Tout ça pour une Twingo ? On comprendrait pour une Porsche, une Rolls
Royce, une Maserati. Notre Twingo ronronne de plaisir.
Le texte poursuit : « L'airial botanique d'Eugènie est une promenade à livre ouvert faite
pour la quiétude d'automobilistes connaisseurs comme pour la curiosité de
promeneurs piétons? Parcourez-le avec lenteur, patience et délicatesse.
Respecter-le, il est confié à votre sauvegarde. Il est tout de savoir vivre».
Nous sommes impressionnés. J’imagine le même dépliant à l’entrée
du périphérique :
« Nous avons le
plaisir de vous informer qu’une place privilégiée est réservée à votre voiture
portant le nom de votre adresse. Elle se situe agréablement dans la file de
droite de cette chaussée. Il s’agit du terrain n° 2 du parc périphérique de
l’agglomération parisienne au cœur d’une myriade d’immeubles de styles divers
et de noms exotiques, Neuilly, Saint-Ouen, la Chapelle.
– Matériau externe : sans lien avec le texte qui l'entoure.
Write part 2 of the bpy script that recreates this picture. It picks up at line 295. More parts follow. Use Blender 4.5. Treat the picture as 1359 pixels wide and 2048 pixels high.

Cette espace est une
promenade à livre ouvert fait pour la quiétude d’automobilistes connaisseurs.
Parcourez-le avec lenteur, patience et délicatesse. Respectez-le. Il est confié
à votre sauvegarde. IL est tout de savoir vivre ».
Vous ne croyez pas que
ça calmerait les énervés du volant ?
Nous abandonnons la Twingo. Brigitte va se baigner dans une
piscine entourée de chaises longues avec un serviette à votre nom. Deux couples
commandent une bouteille de champagne et des toasts de caviar. Des parvenus…
Nous avons réservé pour le soir. On nous donne à nouveau des
conseils : «La Maison est très
sensible au chic aussi nous vous remercions de bien vouloir vous vêtir avec
élégance pour le dîner. Les shorts et les sandales de plage ne sont pas admises ».
Je ne dispose pas du vocabulaire requis pour
décrire la qualité du repas.
Le retour est le 1
juillet. Nous devons rouler à 80 à cause de ces connards de Parisiens.